Electrical power in Houston is extremely high. It is sometimes compared to
other states and is said to be disproportionately higher, just like our
gasoline is higher, yet we are practically filling our vehicles off the well
head. If I could buy a bulk box of super white bright LED's, and a box of
resistors, I'd seriously consider taking two weeks at a table with a
soldering iron and making enough of my own LED bulbs to replace every bulb
in my home. The savings in power cost would be incredible.

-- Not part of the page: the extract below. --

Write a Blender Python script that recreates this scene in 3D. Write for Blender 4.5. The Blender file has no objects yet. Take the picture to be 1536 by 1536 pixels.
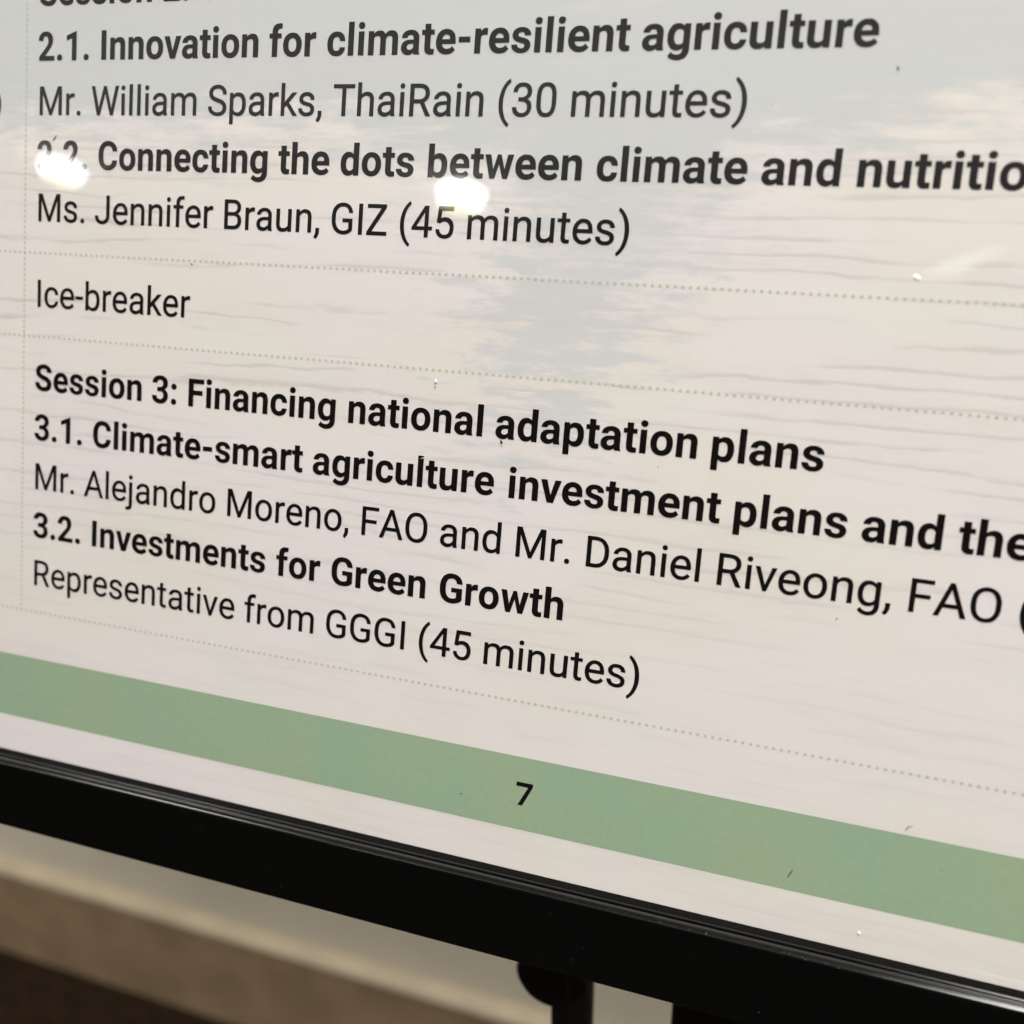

The nation is only now seriously considering CF spiral. Those still are not
consistently available in choices such as the Super White. We are arguing
about the minute amount of mercury in the light. We have TV media idiots
that are even pig-headed and want the barn burning incandescent forever. So
it appears we are no where near or even interested in LED lighting
technology for homes. Probably it's a greed factor of selling bulbs since
the incandescent and fluorescent are short lived compared to the LED life
and lack of fragility.
So we appear to have such a market interest in LED lighting for trucks,
buses, and some in new auto's that we are innovative and progressive in
technology and price reduction. Same thing in TV's where a 42" LED HD is now
$980 of less and work good, at least in the Sanyo. So market is innovative
and price competitive there.
I want LED lighting and CF spiral at least in my RV for long battery and
less demand on shore power available for my AC when those RV park outlets
are marginal. I think my quest is justified, but maybe not doable.